For Paul, the great enemy, “Death,” is the sidekick of sin. A little later in the chapter he writes that the sting of death is sin (1 Corinthians 15:56). Likewise, in Romans 6:23, Paul says that the wages of sin are death.  According to Romans 5, sin has reigned from the time of Adam, and no one has been able to escape sin’s power. All have been enslaved to the superpower of Sin, with a capital “S.”2

For God to defeat Death is the signal that God has defeated the power of Sin. God’s resurrection of Jesus is the surety, the first fruit, that God will defeat the powers of Death and Sin for all creation. It is the decisive act that has determined God’s ultimate victory.

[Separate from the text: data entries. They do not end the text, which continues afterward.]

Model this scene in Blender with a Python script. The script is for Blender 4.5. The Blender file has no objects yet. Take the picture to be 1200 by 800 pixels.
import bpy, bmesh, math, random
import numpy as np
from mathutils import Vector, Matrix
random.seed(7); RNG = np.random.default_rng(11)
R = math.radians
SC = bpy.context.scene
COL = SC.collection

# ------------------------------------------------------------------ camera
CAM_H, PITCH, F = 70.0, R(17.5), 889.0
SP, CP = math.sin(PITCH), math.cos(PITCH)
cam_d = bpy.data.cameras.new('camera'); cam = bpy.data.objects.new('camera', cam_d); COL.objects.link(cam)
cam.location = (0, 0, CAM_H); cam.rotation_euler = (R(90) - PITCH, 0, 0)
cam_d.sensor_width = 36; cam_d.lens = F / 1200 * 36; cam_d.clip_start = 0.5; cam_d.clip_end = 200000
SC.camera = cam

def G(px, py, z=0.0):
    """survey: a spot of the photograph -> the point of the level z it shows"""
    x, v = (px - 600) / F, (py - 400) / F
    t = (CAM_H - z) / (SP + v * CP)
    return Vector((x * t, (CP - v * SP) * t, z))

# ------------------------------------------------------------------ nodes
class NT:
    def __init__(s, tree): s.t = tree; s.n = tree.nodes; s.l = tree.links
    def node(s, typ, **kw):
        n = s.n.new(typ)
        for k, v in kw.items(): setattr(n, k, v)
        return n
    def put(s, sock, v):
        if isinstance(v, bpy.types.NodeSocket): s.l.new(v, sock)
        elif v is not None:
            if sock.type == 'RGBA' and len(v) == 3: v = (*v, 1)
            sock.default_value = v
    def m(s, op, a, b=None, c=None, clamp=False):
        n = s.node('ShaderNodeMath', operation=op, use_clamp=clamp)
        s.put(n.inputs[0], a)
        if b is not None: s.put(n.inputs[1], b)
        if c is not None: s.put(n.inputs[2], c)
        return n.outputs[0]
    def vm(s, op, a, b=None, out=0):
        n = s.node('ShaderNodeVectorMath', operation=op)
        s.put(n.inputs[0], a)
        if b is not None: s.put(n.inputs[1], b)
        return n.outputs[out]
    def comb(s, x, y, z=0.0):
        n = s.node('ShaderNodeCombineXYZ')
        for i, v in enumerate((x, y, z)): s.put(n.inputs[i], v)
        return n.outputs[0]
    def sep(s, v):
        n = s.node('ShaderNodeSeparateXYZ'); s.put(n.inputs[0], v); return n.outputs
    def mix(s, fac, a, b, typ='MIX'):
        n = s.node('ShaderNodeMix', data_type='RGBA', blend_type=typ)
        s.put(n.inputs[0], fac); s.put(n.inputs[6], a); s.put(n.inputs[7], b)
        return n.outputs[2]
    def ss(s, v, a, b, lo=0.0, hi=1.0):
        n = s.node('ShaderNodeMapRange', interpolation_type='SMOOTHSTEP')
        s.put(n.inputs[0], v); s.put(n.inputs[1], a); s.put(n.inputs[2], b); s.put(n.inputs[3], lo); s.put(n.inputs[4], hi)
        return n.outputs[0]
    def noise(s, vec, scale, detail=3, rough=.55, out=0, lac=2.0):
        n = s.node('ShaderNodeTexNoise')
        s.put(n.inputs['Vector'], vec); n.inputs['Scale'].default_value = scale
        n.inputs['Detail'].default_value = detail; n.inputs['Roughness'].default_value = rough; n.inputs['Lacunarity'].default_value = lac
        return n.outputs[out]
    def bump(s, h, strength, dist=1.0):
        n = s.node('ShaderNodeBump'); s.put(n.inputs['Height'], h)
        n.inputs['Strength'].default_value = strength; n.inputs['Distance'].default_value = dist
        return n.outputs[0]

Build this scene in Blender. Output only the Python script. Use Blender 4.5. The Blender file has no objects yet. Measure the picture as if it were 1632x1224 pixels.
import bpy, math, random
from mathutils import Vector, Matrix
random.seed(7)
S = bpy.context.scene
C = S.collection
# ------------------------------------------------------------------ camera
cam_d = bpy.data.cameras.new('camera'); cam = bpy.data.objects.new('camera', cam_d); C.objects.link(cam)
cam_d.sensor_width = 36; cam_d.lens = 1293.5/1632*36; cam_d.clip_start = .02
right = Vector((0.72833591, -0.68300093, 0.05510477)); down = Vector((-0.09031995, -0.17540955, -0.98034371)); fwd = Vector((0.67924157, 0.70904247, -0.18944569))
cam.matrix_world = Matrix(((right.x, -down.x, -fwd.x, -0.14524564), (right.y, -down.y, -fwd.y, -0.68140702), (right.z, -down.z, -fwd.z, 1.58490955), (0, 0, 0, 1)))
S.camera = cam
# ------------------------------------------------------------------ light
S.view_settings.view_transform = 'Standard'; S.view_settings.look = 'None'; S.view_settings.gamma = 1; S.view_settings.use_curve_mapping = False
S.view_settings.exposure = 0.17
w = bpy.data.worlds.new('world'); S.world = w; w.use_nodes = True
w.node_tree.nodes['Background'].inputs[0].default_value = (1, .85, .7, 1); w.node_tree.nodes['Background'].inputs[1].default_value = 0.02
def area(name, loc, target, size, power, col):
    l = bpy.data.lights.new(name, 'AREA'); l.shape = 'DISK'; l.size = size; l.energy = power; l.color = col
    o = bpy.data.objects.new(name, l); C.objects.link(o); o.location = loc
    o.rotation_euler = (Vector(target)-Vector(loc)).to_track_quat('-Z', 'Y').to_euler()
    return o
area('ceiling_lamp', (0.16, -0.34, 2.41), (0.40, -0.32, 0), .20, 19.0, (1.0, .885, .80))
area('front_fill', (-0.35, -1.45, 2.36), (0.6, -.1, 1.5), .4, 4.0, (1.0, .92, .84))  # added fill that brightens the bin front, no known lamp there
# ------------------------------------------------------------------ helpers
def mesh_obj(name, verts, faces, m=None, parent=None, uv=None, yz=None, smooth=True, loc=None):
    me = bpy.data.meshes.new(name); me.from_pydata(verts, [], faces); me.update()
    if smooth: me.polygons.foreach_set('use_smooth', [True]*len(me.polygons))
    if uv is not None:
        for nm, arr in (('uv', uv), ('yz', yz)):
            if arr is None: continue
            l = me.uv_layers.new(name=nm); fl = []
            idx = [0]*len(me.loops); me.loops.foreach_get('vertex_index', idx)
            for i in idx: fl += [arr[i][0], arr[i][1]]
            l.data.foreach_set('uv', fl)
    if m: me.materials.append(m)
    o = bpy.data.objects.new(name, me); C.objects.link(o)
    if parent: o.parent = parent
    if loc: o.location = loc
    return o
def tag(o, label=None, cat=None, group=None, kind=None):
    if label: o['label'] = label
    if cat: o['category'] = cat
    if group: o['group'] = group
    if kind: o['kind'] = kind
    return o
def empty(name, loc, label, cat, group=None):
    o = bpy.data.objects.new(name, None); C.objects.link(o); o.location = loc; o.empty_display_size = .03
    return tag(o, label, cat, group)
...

In an age where many churches are experiencing decline in attendance, some have intentionally decided to share only portions of the gospel that are “seeker-friendly.” In other words, advice that sounds like wise council for living, like being kind to one another and living peaceably. While these are worthy goals, the gospel demands more. At the core of the gospel is a God who refuses to abandon creation to the corrupting powers of sin and death. This a God of life. And that is good news indeed.


Notes:

  1. For more on views of the body and death see Dale B. Martin, The Corinthian Body (New Haven: Yale University Press, 1995), 104-136.
  2. See Beverly Roberts Gaventa, Our Mother Saint Paul (Louisville: Westminster John Knox Press, 2007), 125-136.